Non-Profit Ad Investment Grows

By contrast, ad spending by non-profit colleges and universities (both independent and publicly supported) increased by a robust 10.6% during the first quarter of this year compared to the same period in 2013.

Under their own economic pressures resulting from increased operational costs in the face of a challenging recruiting environment and stagnant revenues, non-profit institutions grew their overall advertising buys by $14.45 million for the January–March period, from $136.61 million to $151.05 million.

In fact, in Q1 of this year, non-profits finally reached parity with their for-profit counterparts, with both sectors investing about $151 million in advertising in the advertising platforms being tracked.

Meanwhile, advertising by foreign institutions in U.S. markets mirrored the for-profit decline, falling from $2.31 million in Q1 of 2013 to just $1.67 million in 2014.

Internet Allocations Advance

The biggest losers in terms of total dollars were Network TV (-$16 million), Cable TV (-$9.2 million, and Local Radio (-$7.9 million), all favorite platforms of for-profit institutional marketers.



While Internet Display advertising saw a decline in actual dollars invested, the percentage of allocations devoted to Internet ads increased from 28% to 30.2%. And these figures refer to banner ads only and do not include Search Word, social media (such as Facebook), video spots, or the growing Spotify/Pandora marketplace. No question about it, Internet marketing is clearly becoming the preferred arena for higher ed marketers.

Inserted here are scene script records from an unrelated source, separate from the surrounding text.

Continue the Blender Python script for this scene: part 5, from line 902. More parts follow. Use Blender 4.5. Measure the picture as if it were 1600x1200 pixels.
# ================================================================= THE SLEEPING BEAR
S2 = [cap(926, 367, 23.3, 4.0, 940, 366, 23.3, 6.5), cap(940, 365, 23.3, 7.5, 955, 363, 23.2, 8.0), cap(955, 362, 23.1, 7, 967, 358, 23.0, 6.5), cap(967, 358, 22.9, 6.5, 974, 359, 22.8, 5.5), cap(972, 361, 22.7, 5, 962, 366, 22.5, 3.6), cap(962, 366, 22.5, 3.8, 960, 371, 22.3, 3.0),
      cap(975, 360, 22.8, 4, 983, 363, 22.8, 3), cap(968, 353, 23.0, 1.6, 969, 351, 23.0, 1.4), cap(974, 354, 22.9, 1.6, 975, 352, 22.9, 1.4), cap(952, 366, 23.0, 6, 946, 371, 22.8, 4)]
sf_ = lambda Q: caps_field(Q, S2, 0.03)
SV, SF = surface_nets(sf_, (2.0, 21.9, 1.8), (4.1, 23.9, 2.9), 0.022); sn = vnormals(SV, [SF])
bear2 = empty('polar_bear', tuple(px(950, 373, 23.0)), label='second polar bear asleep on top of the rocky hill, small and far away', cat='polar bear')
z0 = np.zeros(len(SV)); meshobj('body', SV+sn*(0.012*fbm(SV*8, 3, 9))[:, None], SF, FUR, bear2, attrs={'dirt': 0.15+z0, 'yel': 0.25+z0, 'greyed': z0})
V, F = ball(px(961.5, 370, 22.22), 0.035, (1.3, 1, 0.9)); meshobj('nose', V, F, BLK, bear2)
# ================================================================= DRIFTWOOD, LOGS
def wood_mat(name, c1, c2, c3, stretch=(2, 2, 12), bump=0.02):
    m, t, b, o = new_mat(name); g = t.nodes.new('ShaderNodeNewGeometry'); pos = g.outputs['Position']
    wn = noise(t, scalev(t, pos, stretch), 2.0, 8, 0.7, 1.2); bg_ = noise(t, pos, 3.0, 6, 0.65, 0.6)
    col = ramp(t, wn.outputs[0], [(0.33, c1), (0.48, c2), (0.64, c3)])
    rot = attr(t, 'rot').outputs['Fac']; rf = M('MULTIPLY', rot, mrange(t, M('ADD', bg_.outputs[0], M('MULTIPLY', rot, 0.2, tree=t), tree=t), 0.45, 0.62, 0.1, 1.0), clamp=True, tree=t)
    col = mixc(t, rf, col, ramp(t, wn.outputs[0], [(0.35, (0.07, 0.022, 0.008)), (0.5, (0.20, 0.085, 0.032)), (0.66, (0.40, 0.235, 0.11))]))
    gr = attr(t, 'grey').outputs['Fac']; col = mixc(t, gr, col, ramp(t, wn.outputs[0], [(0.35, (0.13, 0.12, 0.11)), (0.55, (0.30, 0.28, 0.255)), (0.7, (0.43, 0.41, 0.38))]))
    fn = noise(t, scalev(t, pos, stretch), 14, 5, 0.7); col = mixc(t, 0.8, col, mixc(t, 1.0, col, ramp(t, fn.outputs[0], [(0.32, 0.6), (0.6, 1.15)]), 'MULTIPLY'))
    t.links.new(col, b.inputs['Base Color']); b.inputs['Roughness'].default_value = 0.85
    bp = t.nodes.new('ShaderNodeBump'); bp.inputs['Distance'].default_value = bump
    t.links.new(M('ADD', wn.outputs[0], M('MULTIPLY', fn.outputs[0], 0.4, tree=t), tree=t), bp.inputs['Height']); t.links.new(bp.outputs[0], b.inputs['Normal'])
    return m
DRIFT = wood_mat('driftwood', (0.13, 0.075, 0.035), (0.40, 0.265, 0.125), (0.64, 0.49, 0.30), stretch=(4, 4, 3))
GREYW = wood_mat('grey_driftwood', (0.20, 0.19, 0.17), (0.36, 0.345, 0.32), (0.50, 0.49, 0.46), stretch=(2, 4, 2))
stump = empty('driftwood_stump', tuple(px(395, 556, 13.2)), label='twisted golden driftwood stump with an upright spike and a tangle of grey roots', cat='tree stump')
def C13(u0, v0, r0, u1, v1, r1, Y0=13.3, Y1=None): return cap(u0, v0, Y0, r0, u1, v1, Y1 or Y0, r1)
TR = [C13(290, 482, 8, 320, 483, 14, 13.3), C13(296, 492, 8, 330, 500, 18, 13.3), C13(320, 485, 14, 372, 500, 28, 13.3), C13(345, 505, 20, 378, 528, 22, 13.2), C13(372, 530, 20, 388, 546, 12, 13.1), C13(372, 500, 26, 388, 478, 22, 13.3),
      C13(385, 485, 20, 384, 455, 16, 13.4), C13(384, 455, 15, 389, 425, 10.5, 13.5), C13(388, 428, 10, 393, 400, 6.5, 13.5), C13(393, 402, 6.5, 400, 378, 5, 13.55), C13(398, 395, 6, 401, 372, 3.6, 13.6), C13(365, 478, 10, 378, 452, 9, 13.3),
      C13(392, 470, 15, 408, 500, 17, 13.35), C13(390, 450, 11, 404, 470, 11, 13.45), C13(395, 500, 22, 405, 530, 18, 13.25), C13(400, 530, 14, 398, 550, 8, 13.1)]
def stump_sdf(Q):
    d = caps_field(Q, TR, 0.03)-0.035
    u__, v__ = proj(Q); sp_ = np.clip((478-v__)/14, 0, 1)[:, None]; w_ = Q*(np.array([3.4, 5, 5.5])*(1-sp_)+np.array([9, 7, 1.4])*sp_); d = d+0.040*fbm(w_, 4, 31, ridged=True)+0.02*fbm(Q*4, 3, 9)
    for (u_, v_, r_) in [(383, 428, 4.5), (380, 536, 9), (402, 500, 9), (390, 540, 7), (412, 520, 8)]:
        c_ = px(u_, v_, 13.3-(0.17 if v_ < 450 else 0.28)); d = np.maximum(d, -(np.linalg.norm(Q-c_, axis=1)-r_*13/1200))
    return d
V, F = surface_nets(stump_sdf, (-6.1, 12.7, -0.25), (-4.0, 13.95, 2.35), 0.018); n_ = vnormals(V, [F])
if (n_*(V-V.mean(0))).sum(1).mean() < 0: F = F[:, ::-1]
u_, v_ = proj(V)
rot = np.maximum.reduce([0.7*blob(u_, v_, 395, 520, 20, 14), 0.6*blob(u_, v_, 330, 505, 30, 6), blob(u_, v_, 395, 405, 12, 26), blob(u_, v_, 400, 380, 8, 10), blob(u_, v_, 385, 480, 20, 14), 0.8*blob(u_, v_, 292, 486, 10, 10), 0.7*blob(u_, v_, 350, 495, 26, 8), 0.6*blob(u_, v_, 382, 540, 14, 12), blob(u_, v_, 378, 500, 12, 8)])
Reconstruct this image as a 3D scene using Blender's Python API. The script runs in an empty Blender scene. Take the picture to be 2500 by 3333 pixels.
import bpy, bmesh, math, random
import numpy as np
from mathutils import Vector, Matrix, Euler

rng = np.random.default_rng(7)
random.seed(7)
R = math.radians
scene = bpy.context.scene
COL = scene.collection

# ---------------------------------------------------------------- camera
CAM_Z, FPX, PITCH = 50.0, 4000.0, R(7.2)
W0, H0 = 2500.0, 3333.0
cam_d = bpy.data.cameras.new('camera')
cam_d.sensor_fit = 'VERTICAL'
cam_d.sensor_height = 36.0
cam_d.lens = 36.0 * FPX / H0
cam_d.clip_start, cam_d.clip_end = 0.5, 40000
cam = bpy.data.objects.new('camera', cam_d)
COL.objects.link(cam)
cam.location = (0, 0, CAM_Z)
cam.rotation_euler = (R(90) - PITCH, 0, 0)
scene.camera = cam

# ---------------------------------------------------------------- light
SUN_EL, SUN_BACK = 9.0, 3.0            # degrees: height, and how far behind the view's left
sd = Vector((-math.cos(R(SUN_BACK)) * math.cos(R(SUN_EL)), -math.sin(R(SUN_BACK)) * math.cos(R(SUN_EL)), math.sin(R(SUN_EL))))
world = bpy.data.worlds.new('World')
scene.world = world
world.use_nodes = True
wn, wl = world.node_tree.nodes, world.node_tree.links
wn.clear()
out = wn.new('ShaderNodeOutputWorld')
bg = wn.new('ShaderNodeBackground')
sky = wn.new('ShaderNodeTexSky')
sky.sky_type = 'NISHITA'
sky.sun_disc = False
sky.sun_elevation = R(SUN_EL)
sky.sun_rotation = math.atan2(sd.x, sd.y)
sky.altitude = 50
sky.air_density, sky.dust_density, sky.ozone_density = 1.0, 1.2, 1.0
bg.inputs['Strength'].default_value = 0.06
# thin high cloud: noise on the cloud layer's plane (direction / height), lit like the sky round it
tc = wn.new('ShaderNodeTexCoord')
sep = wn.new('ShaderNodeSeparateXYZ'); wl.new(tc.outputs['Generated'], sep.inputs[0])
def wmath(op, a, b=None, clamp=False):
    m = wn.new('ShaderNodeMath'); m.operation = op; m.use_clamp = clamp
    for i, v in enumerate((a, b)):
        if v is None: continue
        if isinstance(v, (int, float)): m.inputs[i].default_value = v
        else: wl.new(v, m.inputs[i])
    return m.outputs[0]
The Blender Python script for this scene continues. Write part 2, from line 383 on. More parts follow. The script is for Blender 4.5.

Outdoor advertising, historically a favorite for smaller-budget non-profit institutions, managed a 5.9% increase over Q1 of last year.


As the problems continue to mount for for-profit institutions and with the continuing economic squeeze facing non-profits, we look for the trends that became evident in the first quarter to continue for the remainder of 2014. As a result, non-profit ad spending in 2014 may overtake for-profit investments for the first time ever.

* Advertising data source is Kantar Media, which includes paid advertising appearing in media platforms being tracked in 210 U.S. DMA’s. Data does not include marketing salaries, admissions/sales salaries and costs, direct marketing, social media, website development/content, PR, publications, promotions, or equipment/operating costs. Data includes internet display ads, excluding social media advertising, search-word advertising, proprietary sponsorships, video advertising, and Spotify/Pandora ads. In some smaller markets and rural areas, advertising placements may not be comprehensively reported.

2 Replies to “For-profit Ad Spending Tanks, Non-profits Grow”

  1. Hello,
    I’m doing some research at the moment on US marketing spend and found this article very interesting. Do you have similar information for any other years? I’d be really interested to look at how things have changed. My email address is, it’d be great if you could get in touch.

  2. Thank you for this report! You mention that “Internet Display advertising … figures refer to banner ads only and do not include Search Word, social media (such as Facebook), video spots, or the growing Spotify/Pandora marketplace.”

    So, I’m wondering where in this chart Search, Social Media, Video and other online options are represented?